This isn’t an update from the field, but it’s still part of the entire experience of building Essmart out here in India. Last week, I had the opportunity to participate in an “International Faculty Seminar on Social Entrepreneurship” at the Tata Institute of Social Sciences in Mumbai. The Dell Social Innovation Challenge out of UT Austin invited me to represent Essmart, which won this year’s grand prize.

As the title of the seminar indicates, most of the participants were faculty and administrators from Indian universities, nonprofit organizations, and social entrepreneurship networks. From what I gathered, the goal of the seminar was to spur social entrepreneurship on Indian campuses, ultimately encouraging students to involve themselves in the just-about-burgeoning-yet-still-somewhat-undefined field.

Essmart began when I was a graduate student at MIT, and our team consisted and still consists of students. Naturally, I compared Essmart’s experience to one that a team of Indian students dabbling in social entrepreneurship would have. I hadn’t realized how much I had taken Boston’s (and particularly, MIT’s) entrepreneurial environment for granted. My final year in graduate school was really a transformative process; I flirted with social entrepreneurship in September, but as I got more involved in the classes, networking events, opportunities, and process of developing Essmart with co-founder Jackie Stenson, I was naturally drawn into taking real, actionable steps by June.

The process doesn’t happen as naturally for Indian undergraduate and graduate students, as the academic environment isn’t as supportive of student-initiated social enterprises in terms of funding and mentorship. Additionally, the way that social entrepreneurship is taught is not particularly inspiring. During the seminar’s curriculum development sessions, I could see the huge disconnect between teachers who treat social entrepreneurship as a thought exercise and students who may want to take it up on the margins or as a career. For example, one newly-minted professor insisted that students sit through lectures covering every single theory of social, economic, and political change under the sun. I counter-insisted that such lectures are not necessary and rather make students less interested in actually doing something.
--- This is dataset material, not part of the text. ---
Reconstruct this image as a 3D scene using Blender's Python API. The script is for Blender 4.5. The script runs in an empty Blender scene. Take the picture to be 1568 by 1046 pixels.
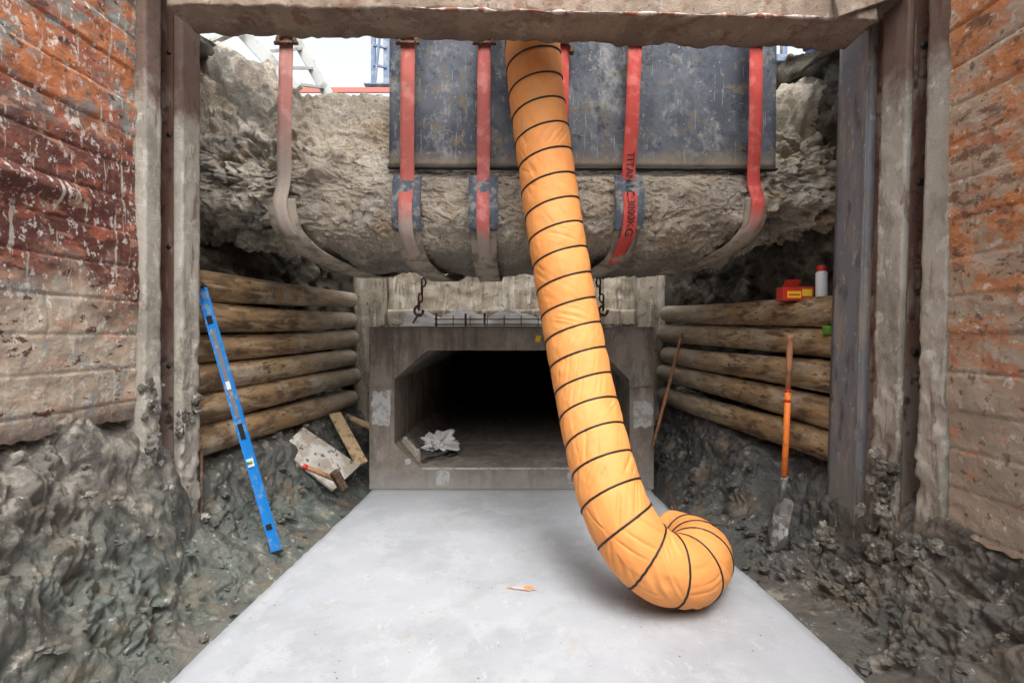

At the end of the seminar, I had an opportunity to pitch Essmart to these Indian faculty members. The long question and answer session reflected the doubts that many of them had about Essmart’s model and our “outsider’s” understanding of local conditions here in India. While I understand that academicians establish their careers on their abilities to think critically, the thought that ran through my mind was, “Well, you can’t know until you try. And at least we’re trying.”

And that thought was confirmed immediately after I returned to my seat. One of the computer technicians approached me with the help of a translator. He said that his peri-urban village faced similar problems that our Pollachi end users face. Then he asked where he could get his hands on the technologies in our catalogue.

After I put this computer technician in touch with someone who could help, I couldn’t help but reflect on the sequence of events that took place. Talk really is cheap, and the beauty about innovation is that its untested newness holds so much potential. While we were students, we at Essmart were given the space, encouragement, and support to gradually try out our ideas, which in turn, gradually transformed us. We began with an idea, which was supported by a pilot, which was used to demonstrate feasibility and generate a more formal business plan, which launched us into the position to acquire more funding. Now that we’ve begun operations, we hope that other student-initiated social enterprises can be fortunate to receive the support that we’ve benefited from.